Hay una razón. Podemos hablar de derechos y de respeto y de edades y de quién tiene la razón; pero eso no cambia el fin trágico de una reyerta. Si hay algo que es infructuoso, que no vale la pena, que no trae ningún beneficio y que a la larga no produce ninguna satisfacción, es una pelea tonta entre familiares, sobre todo entre esposo y esposa.

En el caso presente no hay que añadir culpabilidad al dolor natural que siente una familia que ha sufrido la muerte de un ser querido; pero una reflexión sí podemos y debemos hacer.

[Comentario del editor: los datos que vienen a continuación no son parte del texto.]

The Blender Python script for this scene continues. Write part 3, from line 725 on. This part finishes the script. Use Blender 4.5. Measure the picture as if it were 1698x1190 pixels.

Nuestra vida es frágil como cristal, y el dolor, el accidente, la sorpresa desagradable, están a la vuelta de cada riña. La impaciencia más sencilla puede provocar un altercado que se convierte en dolor, en herida, en sangre y en muerte. Y todas las muertes que vienen tras un altercado así traen consigo dolor y tristeza.

Demos paz y alivio al alma. Cuando alguien se somete como siervo al señorío de Jesucristo, ese sometimiento produce una calma indecible. Cristo dijo: "La paz les dejo; mi paz les doy" (Juan 14:27). Aceptemos esa paz que el Señor nos ofrece.